The Virtual Index

Abstract

The virtual index was first introduced in [111] by D. Lehmann, M. Soares and T. Suwa for holomorphic vector fields; the extension to continuous vector fields is immediate and has been done in [30, 31, 149]. If the variety has only isolated singularities, the virtual index and the GSV index coincide. The virtual index has several interesting features, as for instance that it is relatively easy to compute when the vector field we deal with is holomorphic, and also that it is defined for vector fields with singular set a compact set of arbitrary dimension.

In this chapter we introduce the virtual index in the context of singular varieties V which are local complete intersections defined by a section of a holomorphic vector bundle N over a complex manifold M (see Sect. 5.1 below).

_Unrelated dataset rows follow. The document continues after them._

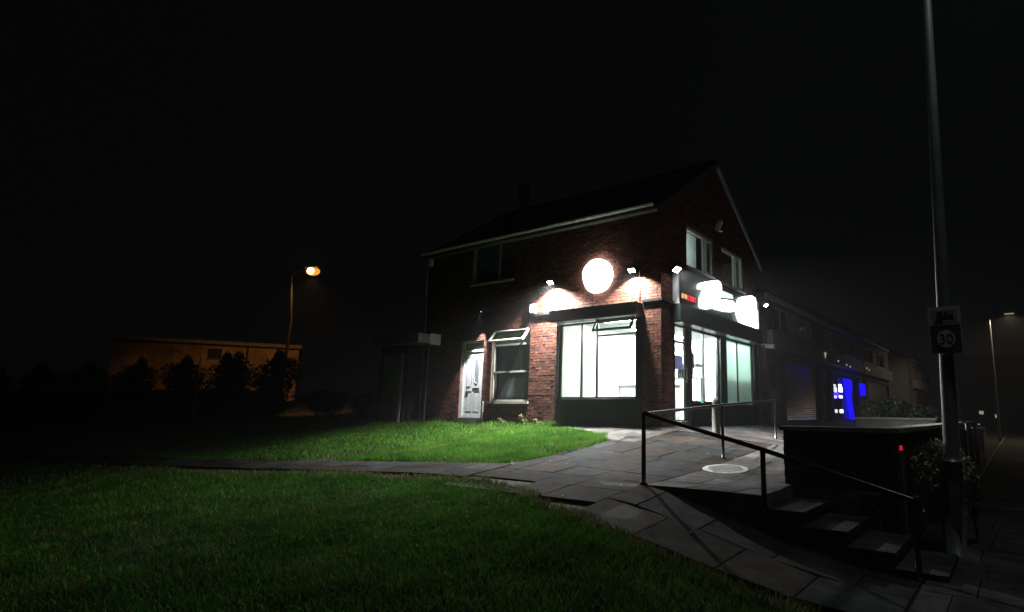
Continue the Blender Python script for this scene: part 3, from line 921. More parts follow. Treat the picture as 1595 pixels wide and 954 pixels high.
# flue on the roof, side extension with flat canopy
mb = MB(); mb.tube([(-13.5, 14.0, 6.5), (-13.5, 14.0, 7.25)], .13, 12); mb.tube([(-13.5, 14.0, 7.25), (-13.5, 14.0, 7.72)], [.20, .24], 12)
mb.build('flue', M['steel'], rf)
mb = MB(); mb.box(-17.0, -14.72, 11.0, 12.0, 2.03, 2.31); cn = mb.build('flat_canopy', M['fasc2'], shop)
MB().box(-14.716, -14.69, 11.42, 11.98, 2.0, 2.34).build('canopy_end', M['upvc'], cn)
MB().box(-17.0, -15.62, 11.3, 17, -.8, 2.02).build('side_extension', M['terrace'], shop)
mb = MB(); mb.box(-16.7, -15.75, 11.26, 11.298, -.4, 1.75)
for k in range(7): mb.box(-16.68 + k * .13, -16.58 + k * .13, 11.245, 11.259, -.38, 1.72)
mb.build('store_door', M['fasc2'], shop)
mb = MB(ffront); mb.tube([(-14.78, .38, -.35), (-14.78, .38, 2.02)], .035, 8); mb.build('downpipe', M['black'], shop)
mb = MB(ffront); mb.tube([(-15.45, .06, -.35), (-15.45, .06, 4.9)], .035, 8); mb.build('downpipe', M['black'], shop)

# --- inside the shop
MB().box(-10.30, -10.24, YC + .24, 17.86, -.24, 2.56).build('inner_wall', M['plaster'], shop)
MB().box(-10.30, XC - .24, 17.80, 17.90, -.24, 2.56).build('inner_wall', M['plaster'], shop)
MB().box(-10.30, XC - .02, YC + .02, 17.80, -.40, -.195).build('inner_floor', M['tile'], shop)
MB().box(-10.30, XC - .20, YC + .20, 17.80, 2.50, 2.58).build('inner_ceiling', M['plaster'], shop)
for k, (x, y) in enumerate(((-8.6, 12.9), (-8.8, 14.6), (-7.65, 13.6), (-7.12, 16.6), (-9.4, 16.9))):
    t = thing('ceiling_light', ['ceiling tube light just inside the front shop window', 'ceiling tube light over the counter', 'ceiling tube light between the doorway and the counter', 'ceiling tube light behind the frosted street window', 'ceiling tube light in the back corner of the shop'][k], 'ceiling light', (x, y, 2.5), 'tube lights on the shop ceiling')
    hx, hy = (.62, .08) if k != 3 else (.08, .9)
    MB().box(x - hx, x + hx, y - hy, y + hy, 2.455, 2.498).build('housing', M['upvc'], t)
    MB().box(x - hx + .015, x + hx - .015, y - hy + .015, y + hy - .015, 2.44, 2.453).build('tube', M['e_tube'], t)
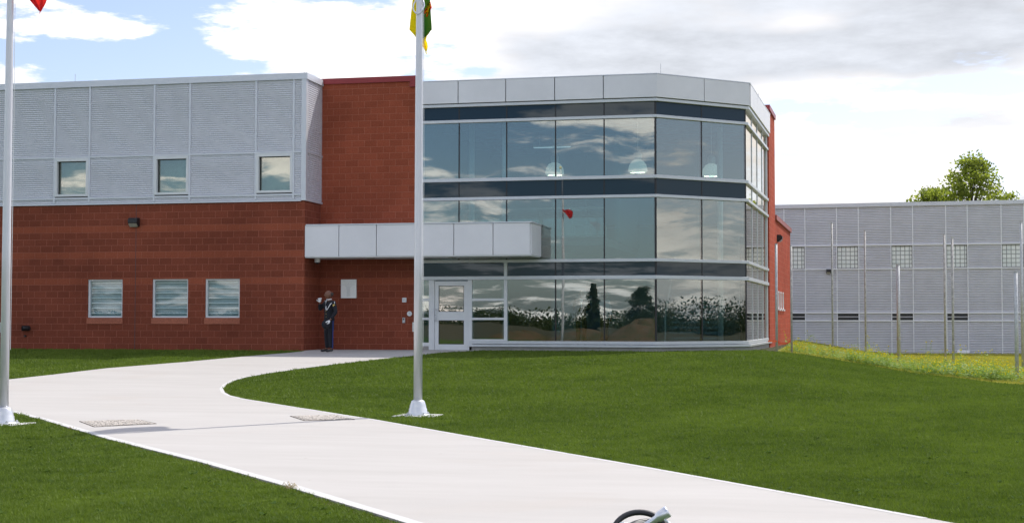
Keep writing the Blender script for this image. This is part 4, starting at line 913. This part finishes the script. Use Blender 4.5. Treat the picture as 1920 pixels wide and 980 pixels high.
# weeds with yellow flowers on the bank
def weeds():
    LV, FV, SV = [], [], []
    edge = [(-1.2, 44.2), (.6, 44.9), (1.9, 44.3), (2.7, 42.2), (3.5, 39.9), (4.4, 36.9), (6, 34.5)]
    for k in range(1050):
        i = random.choice([0, 1, 1, 2, 3, 3, 4, 4, 5]); a, b = edge[i], edge[i+1]; t = random.random()
        bx, by = a[0]+(b[0]-a[0])*t, a[1]+(b[1]-a[1])*t
        dd_ = random.random()**1.7*(4.6 if i > 0 else 3.5); ang = math.radians(random.uniform(35, 80)); x, y = bx+dd_*math.cos(ang)*.35, by+dd_*math.sin(ang)
        if inpoly([x], [y], LAWN)[0] or x < -1.2: continue
        z = T(x, y)-.02; h = random.uniform(.10, .44)*(1 if random.random() < .9 else 1.7)
        nl = random.randint(9, 16)
        for j in range(nl):
            aa = random.uniform(0, 6.28); r = random.uniform(.02, .16); hz = h*random.uniform(.1, .95); L = random.uniform(.05, .13); w = L*.5
            c = Vector((x+r*math.cos(aa), y+r*math.sin(aa), z+hz)); d = Vector((math.cos(aa), math.sin(aa), random.uniform(-.4, .5))).normalized(); s_ = Vector((-math.sin(aa), math.cos(aa), random.uniform(-.3, .3))).normalized()
            LV.append([c, c+d*L*.5+s_*w*.5, c+d*L, c+d*L*.5-s_*w*.5])
        if random.random() < .42:
            for j in range(random.randint(1, 5)):
                fx_, fy_, fz = x+random.uniform(-.14, .14), y+random.uniform(-.14, .14), z+h*random.uniform(.85, 1.35)
                c = Vector((fx_, fy_, fz)); s_ = random.uniform(.013, .023)
                for (u, v) in ((Vector((s_, 0, 0)), Vector((0, 0, s_))), (Vector((0, s_, 0)), Vector((s_, 0, .3*s_)))): FV.append([c-u, c-v, c+u, c+v])
                b_ = Vector((x, y, z)); LV.append([b_, b_+Vector((.008, 0, 0)), c+Vector((.004, 0, 0)), c])
    for nm, vv, m, lb in (('weeds', LV, M['weed'], 'leafy green weeds along the edge of the mown bank'), ('yellow_flowers', FV, M['flower'], 'small yellow flowers over the weeds on the bank')):
        V = np.array([[tuple(p) for p in q] for q in vv]).reshape(-1, 3); tag(tri_mesh(nm, V, m, rng.random(len(vv)), nv=4), lb, 'weeds' if nm == 'weeds' else 'flowers', kind='stuff')
weeds()
# bare soil along the slab and the lawn rim
def band(poly, w0, w1, name='soil', wob=.03, dz=.012): along(poly, w0, w1, dz, name, M['soil'], wob=wob, seg=.1, z_out=dz-.006)
band(PATH_BOT[1:8], -.003, -.085)
band(ISLAND[9:15], -.003, -.07)
band(PATH_TOP[5:12], -.003, -.08)
band(LAWN[4:12], -.05, -.35, wob=.15, dz=-.006)
# small dry tuft and sprigs at the path's edge
def tuft(px_, py_, n, h, label, m='drygrass'):
    g = ground(px_, py_); t = MB()
    for k in range(n):
        a = random.uniform(0, 6.28); l = random.uniform(.5, 1)*h; b = Vector((random.uniform(-.03, .03), random.uniform(-.03, .03), 0)); d = Vector((math.cos(a), math.sin(a), 0))
        t.tube([g+b, g+b+d*l*.25+Vector((0, 0, l*.6)), g+b+d*l*.6+Vector((0, 0, l*.85)), g+b+d*l*.95+Vector((0, 0, l*.45))], [.004, .0035, .003, .001], 4)
    o = t.build('grass_tuft', M[m]); off = Vector(g); o.data.transform(Matrix.Translation(-off)); o.location = off
    tag(o, label, 'grass tuft')
tuft(541, 921, 16, .10, 'dry straw coloured grass tuft on the lower left edge of the path')
tuft(134, 806, 6, .07, 'tiny dry sprig at the path edge near the left flagpole')

def leafcloud(c, rad, n, size, sq=(1, 1, 1), shell=.5):
    a = rng.normal(size=(n, 3)); a /= np.linalg.norm(a, axis=1)[:, None]; r = rng.random(n)**(1/2.2) if shell < 1 else 1
    P = a*np.asarray(r)[:, None]*rad*np.array(sq)+np.array(c)
    u = rng.normal(size=(n, 3)); u /= np.linalg.norm(u, axis=1)[:, None]; v = np.cross(u, rng.normal(size=(n, 3))); v /= np.linalg.norm(v, axis=1)[:, None]
    s = size*rng.uniform(.6, 1.3, n)[:, None]; V = np.stack([P-u*s, P-v*s*.6, P+u*s, P+v*s*.6], 1)
    return V
def tree(name, x, y, z, H, crown, label, m='leaf', seed=3, leaf=.12, n=26, lv=330, trunk=.22, spread=1.0, low=.35, grp=None, cs=1.0):
    rnd = random.Random(seed); o = empty(name, (x, y, z), label, 'tree', grp)
    tb = MB(); V = []
    tb.tube([(x, y, z-.1), (x+.1, y, z+H*.3), (x-.05, y+.1, z+H*.6), (x+.1, y, z+H*.9)], [trunk, trunk*.75, trunk*.45, trunk*.1], 8)
    for k in range(n):
        f = low+(1-low)*((k+.5)/n)**.9; a = k*2.4+rnd.uniform(-.5, .5); prof = math.sin(math.pi*min(1, (f-low)/(1-low)*.85+.12)); rr = crown*prof*rnd.uniform(.45, 1.0)*spread
        tip = Vector((x+rr*math.cos(a), y+rr*math.sin(a), z+H*f+rnd.uniform(-.2, .3))); b = Vector((x, y, z+H*max(.18, f-.22)))
        mid = b.lerp(tip, .55)+Vector((0, 0, -.05*H*.3)); tb.tube([b, mid, tip], [trunk*.3, trunk*.16, .012], 5)
        for j in range(3):
            t_ = rnd.uniform(.55, 1.08); c = mid.lerp(tip, t_)+Vector((rnd.uniform(-.5, .5), rnd.uniform(-.5, .5), rnd.uniform(-.4, .4)))*crown*.22
            V.append(leafcloud(tuple(c), crown*rnd.uniform(.10, .23)*cs, lv//3, leaf, (1.15, 1.15, .75)))
    tb.build('trunk', M['bark'], o, smooth=True)
    V = np.concatenate(V); n4 = len(V); V = V.reshape(-1, 3)-np.array([x, y, z]); tri_mesh('crown', V, M[m], rng.random(n4), o, nv=4)
    return o
def far_pt(px_, y): x, _, _ = at_y(px_, 400, y); return x
tree('leafy_tree', far_pt(1822, 100), 100, -.6, 12.4, 3.2, 'tall bright green tree with a ragged open crown behind the far grey building', seed=5, n=44, lv=200, leaf=.125, low=.42, cs=1.25)
tree('leafy_tree', far_pt(1747, 98), 98, -.6, 10.3, 2.7, 'lower rounded green tree left of the tall one behind the far grey building', seed=9, n=36, lv=190, leaf=.125, low=.4, cs=1.25)
# trees and mounds across the road, seen mirrored in the glass
for (x, y, H, c, m, s_, lb) in ((-22, -55, 4.8, .8, 'leaf_dark', 1, 'slim dark conifer mirrored in the ground floor glass left of the middle'), (-18.2, -60, 4.6, 1.5, 'leaf_dark', 2, 'broad dark tree mirrored beside the conifer in the ground floor glass'), (-13.5, -75, 3.9, .6, 'leaf_dark', 3, 'slim small tree mirrored in the ground floor glass, left of a pair'), (-12.0, -75, 3.6, .6, 'leaf_dark', 4, 'slim small tree mirrored in the ground floor glass, right of a pair')):
    tree('young_tree', x, y, -.6, H, c, lb, m, s_, n=46, lv=300, leaf=.07, low=.04, trunk=.06, cs=1.9)
def mound(x, y, rx, ry, h, name='mound'):
    t = MB(); n = 24; m_ = 10
    for k in range(m_+1):
        r = k/m_; zz = h*(1-r*r)**1.2
        for j in range(n): a = 2*math.pi*j/n; t.v.append((x+rx*r*math.cos(a), y+ry*r*math.sin(a), -.62+zz*(1+.12*math.sin(a*3+r*7))))
    for k in range(m_):
        for j in range(n): t.f.append((k*n+j, k*n+(j+1) % n, (k+1)*n+(j+1) % n, (k+1)*n+j)); t.m.append(0); t.uv.append(None)
    tag(t.build(name, M['mound'], smooth=True), kind='structure')
M['mound'] = soil_mat('earth_mound', (.07, .05, .03), (.17, .115, .065), (.045, .06, .02))
for a in ((-13, -19, 3.0, 3, 1.5), (-17.6, -22, 3.0, 3, .95), (-22.5, -24, 3, 3, .7)): mound(*a)
W = []
for k in range(150):
    t_ = k/149; x = -330+t_*460; y = -330+18*math.sin(k*1.7); h = random.uniform(2.2, 4.6)*(1.25 if 60 < k < 80 else 1); W.append(leafcloud((x, y, h*.4-.6), h, 500, .36, (1.8, 1.1, .7)))
for k in range(80):
    t_ = k/79; y = -90+t_*170; x = 105+8*math.sin(k*2.1); h = random.uniform(1.7, 3.9); W.append(leafcloud((x, y, h*.4-.6), h, 1500, .15, (1.0, 1.5, .75)))
W = np.concatenate(W); tag(tri_mesh('far_woods', W.reshape(-1, 3), M['leaf_dark'], rng.random(len(W)), nv=4), 'dark band of woodland mirrored low in the glass', 'woods', kind='stuff')
g = ground(1806, 663.5); t = MB(); t.face([(g.x-.3, g.y, g.z+.07), (g.x+.25, g.y-.1, g.z+.05), (g.x+.32, g.y+.05, g.z+.17), (g.x-.2, g.y+.25, g.z+.2)]); t.face([(g.x-.3, g.y, g.z+.07), (g.x-.2, g.y+.25, g.z+.2), (g.x-.25, g.y+.3, g.z+.02)]); t.face([(g.x-.3, g.y, g.z+.07), (g.x-.28, g.y+.02, g.z), (g.x+.25, g.y-.08, g.z), (g.x+.25, g.y-.1, g.z+.05)])
tag(t.build('paper_litter', M['paper']), 'crumpled white paper lying on the yellowish grass at the right', 'litter')

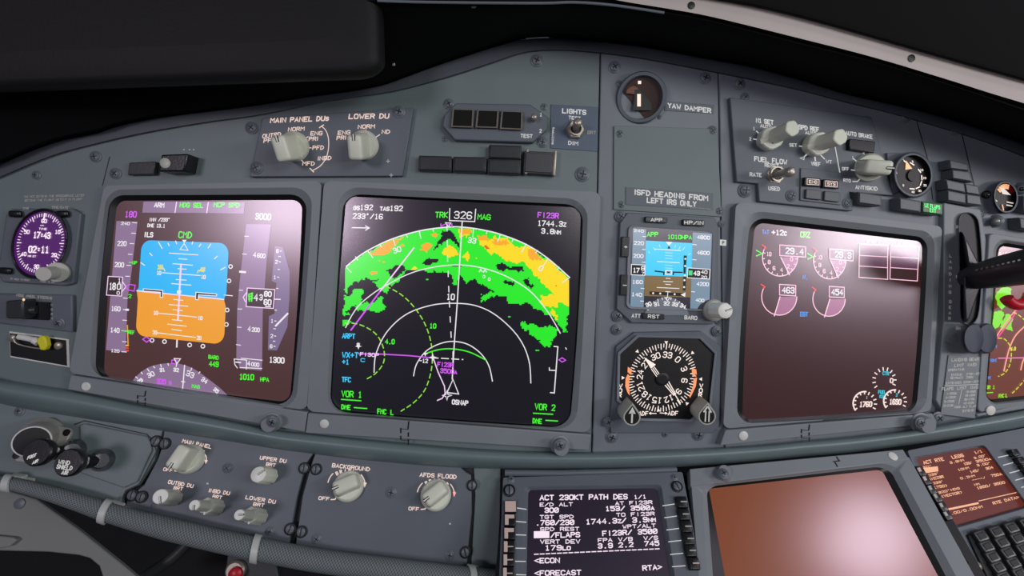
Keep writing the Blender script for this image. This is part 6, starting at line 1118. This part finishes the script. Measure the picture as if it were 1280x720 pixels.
for x,y in ((65,227),(90,268),(115,312),(140,350),(167,393),(188,434)):
    p = zd(x,y); M = frameM(CD2S,*p,.004); p_ = CD2S.ppm(*p); m = MB(); m.rbox(M, 10*p_, 13*p_, 0, .004, .0006, BLKP, top=.9); k = part('line_select_key', m, t); m = MB(); m.rbox(M @ Matrix.Translation((-2*p_,2*p_,0)), 4*p_, 5*p_, .0038, .0044, .0002, PKK if y < 280 else KNG, seg=1); part('key_face', m, k)
for x,y in ((508,140),(536,176),(560,212),(585,246),(610,282)):
    p = zd(x,y); M = frameM(CD2S,*p,.004); p_ = CD2S.ppm(*p); m = MB(); m.rbox(M, 10*p_, 9*p_, 0, .004, .0006, BLKP, top=.9); part('line_select_key', m, t)
for x0,y0,x1,y1 in ((446,158,492,148),(470,195,515,183),(500,232,545,220),(528,266,568,255),(556,300,600,290)): m = MB(); m.line(CD2S, [zd(x0,y0),zd(x1,y1)], 1.1, .0043, LETW); part('key_line', m, cb, smooth=0)
m = MB(); kp = mp(zd,[(300,525),(620,440),(800,640),(430,800)]); m.prism(CD2S, kp, .0035, .0055, DARK); kpd = part('keypad', m, t, .0006)
def key_at(x, y, w=9.6, hh=11, nm='key'):
    p = zd(x,y); M = frameM(CD2S,*p,.0055); p_ = CD2S.ppm(*p); m = MB(); m.rbox(M, w*1.75*p_, hh*1.25*p_, 0, .003, .0007, BUTTON, top=.9); m.rbox(M, w*1.05*p_, hh*.62*p_, .0028, .0034, .0002, DARK, seg=1); return part(nm, m, kpd)
for r_i in range(5):
    for c_i in range(5):
        x = 352+c_i*72+r_i*27; y = 530-c_i*19.5+r_i*49
        if x < 640 and y < 760: key_at(x, y)
m = MB(); m.tube([CD2S.hit(*zd(232,585),.004), CD2S.hit(*zd(240,590),.012), CD2S.hit(*zd(278,655),.012), CD2S.hit(*zd(290,655),.004)], .0026, BLKP, 14); hd = part('handle', m, t)
m = MB(); m.lathe(frameM(CD2S,*zd(236,588),.0135), [(.0024,-.001),(.0022,.001),(.001,.0016)], CHROME, 18); part('chrome_tip', m, hd)
m = MB(); m.lathe(frameM(CD2S,*zd(336,672),.004), [(.003,0),(.0028,.002),(.001,.003)], STEEL, 18); part('brass_fastener', m, t)
put(SLOT,'quarter_turn_fastener',t,CD2S,*zd(222,512),.004,.6,0)
m = MB(); m.prism(CD2S, [(1124,566),(1310,528),(1460,700),(1230,830)], -.014, -.006, DARK); solo('aisle_backing', m, 'black gap backing around the right keypad unit', 'backing')
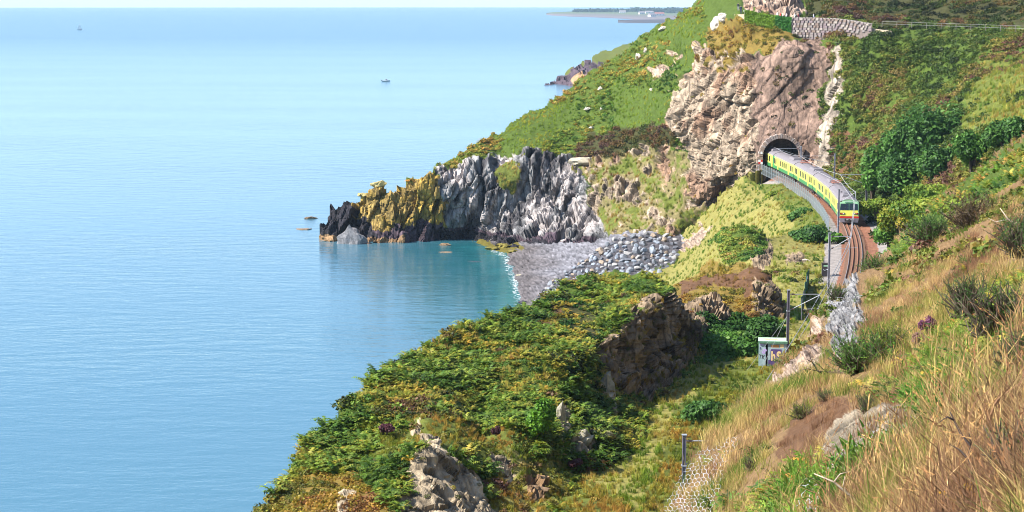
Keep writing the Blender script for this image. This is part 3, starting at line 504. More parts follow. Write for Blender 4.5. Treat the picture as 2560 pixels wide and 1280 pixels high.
def mk_bracken(k):
    Vs, Ts, Ss = [], [], []; n = 0
    for f in range(9):
        az = rng.uniform(0, 6.28); L = rng.uniform(.7, 1.15); lift = rng.uniform(.35, .8); tt = np.linspace(.12, 1, 8); c, s = math.cos(az), math.sin(az)
        r = L*tt; z = lift*np.sin(np.minimum(tt*2.1, 2.5))*.8; dry = rng.uniform(.75, 1.3); warm = max(0, rng.normal(0, .35))
        for j in range(7):
            wd = .3*L*(1-tt[j])**.7+.03
            for sd in (-1, 1):
                a = np.array([r[j]*c, r[j]*s, z[j]]); b_ = np.array([r[j+1]*c, r[j+1]*s, z[j+1]]); m = (a*.3+b_*.7)+np.array([-s, c, 0])*sd*wd+np.array([0, 0, -.12*wd+rng.normal(0, .02)])
                Vs += [a, b_, m]; Ts.append((n, n+1, n+2)); n += 3; q = dry*rng.uniform(.8, 1.2); Ss += [(q*(1+warm), q, q*.9)]*3
    return proto('bracken_frond', Vs, Ts, Ss, M_LEAF)
def mk_grass(k, blades=34, lean=.5, wid=.022, spread=.35, plume=0):
    Vs, Ts, Ss = [], [], []; n = 0
    wind = np.array([.25, .1])
    for f in range(blades):
        p = rng.normal(0, spread*.45, 2); L = rng.uniform(.55, 1.1); d = rng.normal(0, lean*.5, 2)+wind*rng.uniform(.3, 1.2); az = rng.uniform(0, 6.28); sd = np.array([math.cos(az), math.sin(az), 0])*wid*rng.uniform(.6, 1.3)
        b0 = np.array([*p, -.05]); b1 = np.array([*(p+d*.35*L), L*.6]); b2 = np.array([*(p+d*L), L*rng.uniform(.75, 1.)])
        Vs += [b0-sd, b0+sd, b1-sd*.8, b1+sd*.8, b2]; Ts += [(n, n+1, n+3), (n, n+3, n+2), (n+2, n+3, n+4)]; n += 5
        q = rng.uniform(.65, 1.35); Ss += [(q, q, q)]*5
        if plume and f % plume == 0:
            for j in range(9):
                c = b1+(b2-b1)*(.6+.06*j); e = c+rng.normal(0, .010, 3)+(b2-b1)*.10; a = unit(1)[0]*.008
                Vs += [c-a, c+a, e]; Ts.append((n, n+1, n+2)); n += 3; Ss += [(q*1.15, q*1.0, q*.85)]*3
    return proto('grass_tuft', Vs, Ts, Ss, M_GRASS)
def mk_leafy(k):
    C, nr, s = dome(110, .3, .7, .4); V, T = leaf_tris(C, nr, s, 1.2); sh = np.repeat(rng.uniform(.7, 1.3, (110, 1))*np.ones((1, 3)), 4, 0); return proto('leafy_sprig', V, T, sh, M_LEAF)
def mk_gorse(k):
    Vs, Ts, Ss = [], [], []; n = 0
    for f in range(26):
        d = unit(1)[0]; d[2] = abs(d[2])*.9+.25; d /= np.linalg.norm(d); L = rng.uniform(.6, 1.05); q = rng.uniform(.6, 1.35)
        for j in range(9):
            c = d*L*(.35+.65*j/9); e = c+unit(1)[0]*.11+d*.12; a = np.cross(d, unit(1)[0])*.03
            Vs += [c-a, c+a, e]; Ts.append((n, n+1, n+2)); n += 3; Ss += [(q, q, q)]*3
    return proto('gorse_sprig', Vs, Ts, Ss, M_LEAF)
PR = dict(heath=[mk_heath(k) for k in range(4)], bracken=[mk_bracken(k) for k in range(5)], grass=[mk_grass(k) for k in range(4)], tall=[mk_grass(k, 30, .7, .009, .5, 3) for k in range(4)], fine=[mk_grass(k, 46, .8, .010, .55) for k in range(3)], leafy=[mk_leafy(k) for k in range(4)], gorse=[mk_gorse(k) for k in range(3)])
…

The virtual tangent bundle is then defined as (TM − N)|V , where TM denotes the holomorphic tangent bundle of M.

One can think of the virtual index as being a localization of the top dimensional Chern class of the virtual tangent bundle, called virtual class, just as the local index of Poincaré–Hopf is a localization of the top Chern class of a manifold. The virtual index is in fact a residue which is the local contribution, relatively to a vector field v, of the top virtual class.

In Sect. 2, we show that Chern–Weil theory is very well adapted to this situation, in the framework of Čech–de Rham cohomology, and Sect. 3 is devoted to the study of residues in this context. The properties of the virtual index are detailed in the last sections of the chapter, in particular we prove an integral formula for the virtual index.